We know this because all brood meddled harrier chicks are fitted with lightweight GPS satellite tags that plot their movements. Hen Harriers wander widely and the tags show that almost invariably they end up back in the uplands – where they are found killed.
Persecution on grouse moors is routine. We’ve known this for years now. As recently as last year, the RSPB Birdcrime Report 2024 stated that “The majority of raptor persecution incidents are associated with land managed for gamebird shooting”. Incontrovertible proof was broadcast by Channel 4 News in October 2024 (see Undercover footage of raptor persecution ‘a game changer’). As we reported, a trio of gamekeepers was recorded discussing ‘jets’ (their name for harriers, presumably thinking no one would possibly work that one out!), a ‘bomber’ (a Buzzard shot earlier in the day), and ‘nolling’ (killing). The broadcast ends with a single shot ringing out off-screen and the keepers congratulating themselves for ‘nolling’ a ‘clean’ (ie untagged) harrier…
It is a fact that if the shooting industry were shut down, illegal persecution of Hen Harriers would stop. After all, who the hell else wants a harrier dead…?
Licencing
Rather than campaigning for an end to bird shooting, the RSPB – again – pushes for ‘licencing’ instead. In their statement they write.
“We are urging the UK Government to introduce a system of licensing for all gamebird shooting, whereby this licence to operate could be revoked if crimes against birds of prey are detected on an estate. This would set a better precedent and act as a greater deterrent to those tempted to harm or kill birds such as Hen Harriers.”
We might not be popular for saying this, but we fundamentally disagree. Licencing grouse shooting estates is not the answer to all the problems they cause. Getting rid of them is.

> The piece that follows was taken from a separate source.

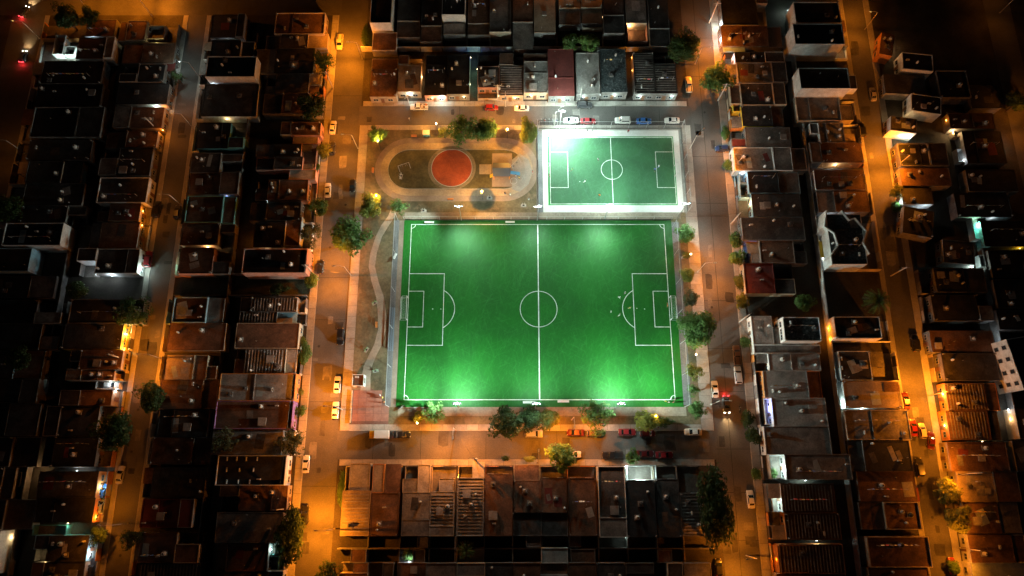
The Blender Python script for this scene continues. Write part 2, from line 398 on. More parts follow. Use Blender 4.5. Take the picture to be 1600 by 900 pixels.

- Licencing will legitimise the grouse shooting industry and officially okay the slaughter of hundreds of thousands of Red Grouse every year. That is not acceptable to us, and we don’t think should be acceptable to anyone – or any organisation – that says they love birds.
- Licencing essentially says that the ‘legal’ killing of countless numbers of foxes, corvids, stoats/weasels, and other native animals in traps and snares to support the shooting industry can continue as of now. That is also unacceptable to us.
- We are led to believe that licencing will ‘act as a greater deterrent to those tempted to harm or kill birds such as Hen Harriers’, but estates aren’t ‘tempted’ to break the law, they are doing it. That’s despite legislation which already exists to protect birds of prey ‘such as Hen Harriers’ and has done so for well over half a century.
- Raptors are being killed on grouse moors as a matter of routine because it is so difficult to catch the criminals in the act. Estates are huge, often isolated, and largely private. Estates shield criminals (no estate has ever handed one of its gamekeeper over to the police). There is no suggestion here of increased resources for investigators or enforcing authorities or new powers for police to investigate crimes.
- New legislation in Scotland brought in to supposedly tackle raptor persecution has become a mess already (see Grouse Moor Licencing: the legal mess we always thought it would be). Shooting groups put so much pressure on NatureScot that they decided to hugely reduce the area of land affected a new licensing regime after legal threats. Estate owners don’t want legislation and are doing everything they can to limit its reach. Given Natural England and Defra’s closeness to landowners and support for what they (and the government) call ‘sustainable shooting’, why would anyone think that wouldn’t happen again?
- Estates can afford defence lawyers that will gleefully exploit exemptions in laws that are either poorly written or deliberately hobbled by Parliament itself (like the Hunting Act 2004). Does anyone have any faith that an estate will simply say ‘You got me, take away my licence’? They will threaten legal action, deny responsibility, and tie up the courts for years. In the meantime birds and mammals will continue to die.
As we said, saying this may not make us popular, but we’re not here to compromise or agree to things we simply don’t think will work. Especially when it means the ongoing loss of life of so many birds and mammals.